● WHAT IS BEING ASKED
Quote the data below in full, minus the images.

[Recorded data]
* * *

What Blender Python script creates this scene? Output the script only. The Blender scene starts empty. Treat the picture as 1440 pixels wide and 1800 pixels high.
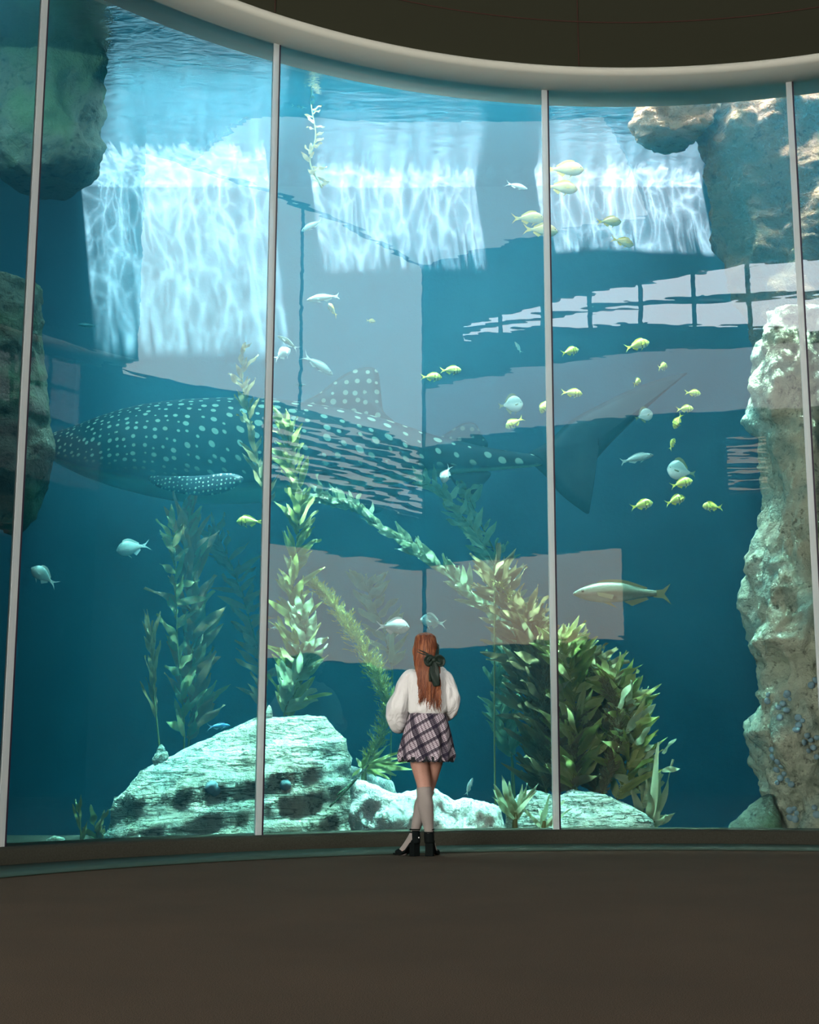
import bpy, bmesh, math, random
import numpy as np
from mathutils import Vector, Matrix, noise as mnoise
PI = math.pi
SC = bpy.context.scene
COL = SC.collection

# ---------------------------------------------------------------- camera, world, sun, lights, exposure
EYE = 0.75
PITCH = math.radians(10.504)
FPX = 2320.0
cam_d = bpy.data.cameras.new('camera')
cam = bpy.data.objects.new('camera', cam_d); COL.objects.link(cam)
cam_d.sensor_fit = 'VERTICAL'; cam_d.sensor_height = 36.0; cam_d.lens = FPX / 1800 * 36
cam_d.clip_end = 200
cam.location = (0, 0, EYE); cam.rotation_euler = (PI/2 + PITCH, 0, 0)
SC.camera = cam
SC.view_settings.view_transform = 'Standard'; SC.view_settings.look = 'None'
SC.view_settings.gamma = 1.0; SC.view_settings.use_curve_mapping = False
SC.view_settings.exposure = 0.0
cy = SC.cycles
cy.use_denoising = True
try: cy.denoiser = 'OPENIMAGEDENOISE'
except Exception: pass
cy.max_bounces = 6; cy.diffuse_bounces = 2; cy.glossy_bounces = 3; cy.transmission_bounces = 3
cy.volume_bounces = 0; cy.transparent_max_bounces = 24
cy.caustics_reflective = False; cy.caustics_refractive = False
cy.sample_clamp_indirect = 4.0
cy.use_adaptive_sampling = True; cy.adaptive_threshold = 0.02

world = bpy.data.worlds.new('world'); SC.world = world; world.use_nodes = True
wb = world.node_tree.nodes['Background']
wb.inputs[0].default_value = (0.62, 0.74, 0.85, 1); wb.inputs[1].default_value = 2.5

SUN_DIR = Vector((0.13, 0.5, -1.0)).normalized()
sd = bpy.data.lights.new('sun', 'SUN'); sd.energy = 540.0; sd.angle = math.radians(1.2); sd.color = (1, 0.50, 0.42)
sun = bpy.data.objects.new('sun', sd); COL.objects.link(sun)
sun.rotation_euler = SUN_DIR.to_track_quat('-Z', 'Y').to_euler(); sun.location = (0, 8, 20)

def area(name, loc, size, energy, color, direction=(0, 0, -1), spread=180):
    l = bpy.data.lights.new(name, 'AREA'); l.shape = 'RECTANGLE'; l.size, l.size_y = size
    l.energy = energy; l.color = color; l.spread = math.radians(spread)
    o = bpy.data.objects.new(name, l); COL.objects.link(o); o.location = loc
    o.rotation_euler = Vector(direction).to_track_quat('-Z', 'Y').to_euler()
    return o
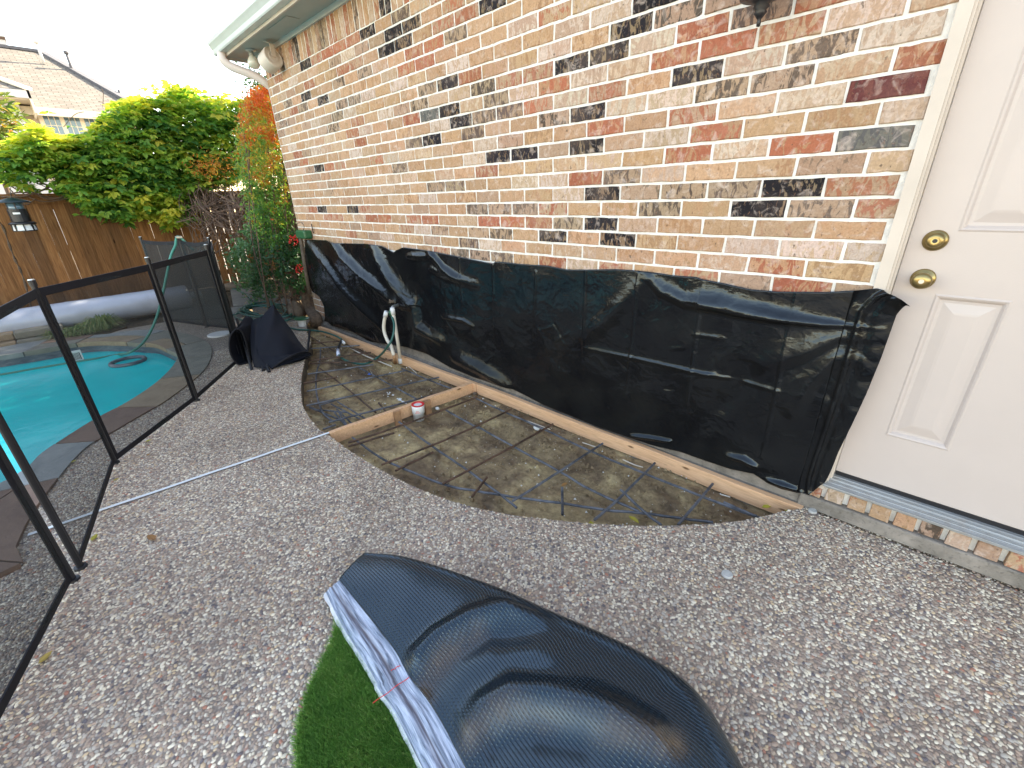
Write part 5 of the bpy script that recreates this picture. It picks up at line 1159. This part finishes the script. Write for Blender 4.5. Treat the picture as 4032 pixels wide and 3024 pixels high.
for i in range(24):
    u1, v1 = rr.uniform(960, 1110), rr.uniform(500, 800); xa = rr.uniform(-7, -6.1); p1 = XP(u1, v1, xa); p0 = XP(min(1180, u1+rr.uniform(60, 160)), 1150, xa+.1); p0.z = 0
    st.tube(spl([p0, p0.lerp(p1, .5)+Vector((rr.uniform(-.1, .1), rr.uniform(-.1, .1), 0)), p1], 5), rr.uniform(.003, .007), 5)
st.build('stems', M['twig'], nb, smooth=True, kind='stuff')
ivy = small_bush('ivy_bush', 'grey-green small-leaved ivy hanging low between the board fence and the house corner', 'bush', [(906,985),(930,962),(990,880),(1010,800),(1060,830),(1120,860),(1165,930),(1160,1010),(1110,1060),(1120,1130),(1080,1160),(1030,1175),(985,1160),(945,1110),(912,1040)], (-8.0, -6.3), 9000, 'berrybush', .055, lambda uv, cl: .40+.6*cl+np.where(uv[:, 0] < 990, .35, 0))
bb = small_bush('berry_shrub', 'dark green shrub with red berry clusters at the left end of the black plastic', 'shrub', [(1092,965),(1125,925),(1170,915),(1188,940),(1198,1000),(1200,1055),(1212,1105),(1196,1150),(1160,1140),(1135,1098),(1095,1095),(1085,1020)], (-6.1, -5.86), 1500, 'berrybush', .065, lambda uv, cl: .4+.4*cl)
for (u, v, r_, nn_) in ((1156,945,20,46),(1178,1060,17,36)):
    for i in range(nn_):
        a_ = rr.random()*6.28; q_ = r_*math.sqrt(rr.random()); p = XP(u+q_*math.cos(a_), v+q_*math.sin(a_)*1.1, -5.84+rr.uniform(-.03, .03)); g = MB(); g.lathe([(0, -.008), (.006, -.005), (.0085, 0), (.006, .005), (0, .008)], p, (0, 0, 1), 6); g.build('berry', M['berry'], bb, smooth=True)
st = MB()
for i in range(14):
    p0 = G(1205+rr.uniform(-12, 12), 1240, 0); p1 = XP(rr.uniform(1110, 1195), rr.uniform(950, 1100), -5.97); st.tube(spl([p0, p0.lerp(p1, .5)+Vector((0, -.03, .05)), p1], 5), .004, 5)
st.build('stems', M['twig'], bb, smooth=True, kind='stuff')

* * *

● ANSWER BELOW
What Blender Python script creates this scene? Output the script only. The Blender scene starts empty. Treat the picture as 1440 pixels wide and 1800 pixels high.
import bpy, bmesh, math, random
import numpy as np
from mathutils import Vector, Matrix, noise as mnoise
PI = math.pi
SC = bpy.context.scene
COL = SC.collection

# ---------------------------------------------------------------- camera, world, sun, lights, exposure
EYE = 0.75
PITCH = math.radians(10.504)
FPX = 2320.0
cam_d = bpy.data.cameras.new('camera')
cam = bpy.data.objects.new('camera', cam_d); COL.objects.link(cam)
cam_d.sensor_fit = 'VERTICAL'; cam_d.sensor_height = 36.0; cam_d.lens = FPX / 1800 * 36
cam_d.clip_end = 200
cam.location = (0, 0, EYE); cam.rotation_euler = (PI/2 + PITCH, 0, 0)
SC.camera = cam
SC.view_settings.view_transform = 'Standard'; SC.view_settings.look = 'None'
SC.view_settings.gamma = 1.0; SC.view_settings.use_curve_mapping = False
SC.view_settings.exposure = 0.0
cy = SC.cycles
cy.use_denoising = True
try: cy.denoiser = 'OPENIMAGEDENOISE'
except Exception: pass
cy.max_bounces = 6; cy.diffuse_bounces = 2; cy.glossy_bounces = 3; cy.transmission_bounces = 3
cy.volume_bounces = 0; cy.transparent_max_bounces = 24
cy.caustics_reflective = False; cy.caustics_refractive = False
cy.sample_clamp_indirect = 4.0
cy.use_adaptive_sampling = True; cy.adaptive_threshold = 0.02

world = bpy.data.worlds.new('world'); SC.world = world; world.use_nodes = True
wb = world.node_tree.nodes['Background']
wb.inputs[0].default_value = (0.62, 0.74, 0.85, 1); wb.inputs[1].default_value = 2.5

SUN_DIR = Vector((0.13, 0.5, -1.0)).normalized()
sd = bpy.data.lights.new('sun', 'SUN'); sd.energy = 540.0; sd.angle = math.radians(1.2); sd.color = (1, 0.50, 0.42)
sun = bpy.data.objects.new('sun', sd); COL.objects.link(sun)
sun.rotation_euler = SUN_DIR.to_track_quat('-Z', 'Y').to_euler(); sun.location = (0, 8, 20)

def area(name, loc, size, energy, color, direction=(0, 0, -1), spread=180):
    l = bpy.data.lights.new(name, 'AREA'); l.shape = 'RECTANGLE'; l.size, l.size_y = size
    l.energy = energy; l.color = color; l.spread = math.radians(spread)
    o = bpy.data.objects.new(name, l); COL.objects.link(o); o.location = loc
    o.rotation_euler = Vector(direction).to_track_quat('-Z', 'Y').to_euler()
    return o
Write part 5 of the bpy script that recreates this picture. It picks up at line 1159. This part finishes the script. Write for Blender 4.5. Treat the picture as 4032 pixels wide and 3024 pixels high.
for i in range(24):
    u1, v1 = rr.uniform(960, 1110), rr.uniform(500, 800); xa = rr.uniform(-7, -6.1); p1 = XP(u1, v1, xa); p0 = XP(min(1180, u1+rr.uniform(60, 160)), 1150, xa+.1); p0.z = 0
    st.tube(spl([p0, p0.lerp(p1, .5)+Vector((rr.uniform(-.1, .1), rr.uniform(-.1, .1), 0)), p1], 5), rr.uniform(.003, .007), 5)
st.build('stems', M['twig'], nb, smooth=True, kind='stuff')
ivy = small_bush('ivy_bush', 'grey-green small-leaved ivy hanging low between the board fence and the house corner', 'bush', [(906,985),(930,962),(990,880),(1010,800),(1060,830),(1120,860),(1165,930),(1160,1010),(1110,1060),(1120,1130),(1080,1160),(1030,1175),(985,1160),(945,1110),(912,1040)], (-8.0, -6.3), 9000, 'berrybush', .055, lambda uv, cl: .40+.6*cl+np.where(uv[:, 0] < 990, .35, 0))
bb = small_bush('berry_shrub', 'dark green shrub with red berry clusters at the left end of the black plastic', 'shrub', [(1092,965),(1125,925),(1170,915),(1188,940),(1198,1000),(1200,1055),(1212,1105),(1196,1150),(1160,1140),(1135,1098),(1095,1095),(1085,1020)], (-6.1, -5.86), 1500, 'berrybush', .065, lambda uv, cl: .4+.4*cl)
for (u, v, r_, nn_) in ((1156,945,20,46),(1178,1060,17,36)):
    for i in range(nn_):
        a_ = rr.random()*6.28; q_ = r_*math.sqrt(rr.random()); p = XP(u+q_*math.cos(a_), v+q_*math.sin(a_)*1.1, -5.84+rr.uniform(-.03, .03)); g = MB(); g.lathe([(0, -.008), (.006, -.005), (.0085, 0), (.006, .005), (0, .008)], p, (0, 0, 1), 6); g.build('berry', M['berry'], bb, smooth=True)
st = MB()
for i in range(14):
    p0 = G(1205+rr.uniform(-12, 12), 1240, 0); p1 = XP(rr.uniform(1110, 1195), rr.uniform(950, 1100), -5.97); st.tube(spl([p0, p0.lerp(p1, .5)+Vector((0, -.03, .05)), p1], 5), .004, 5)
st.build('stems', M['twig'], bb, smooth=True, kind='stuff')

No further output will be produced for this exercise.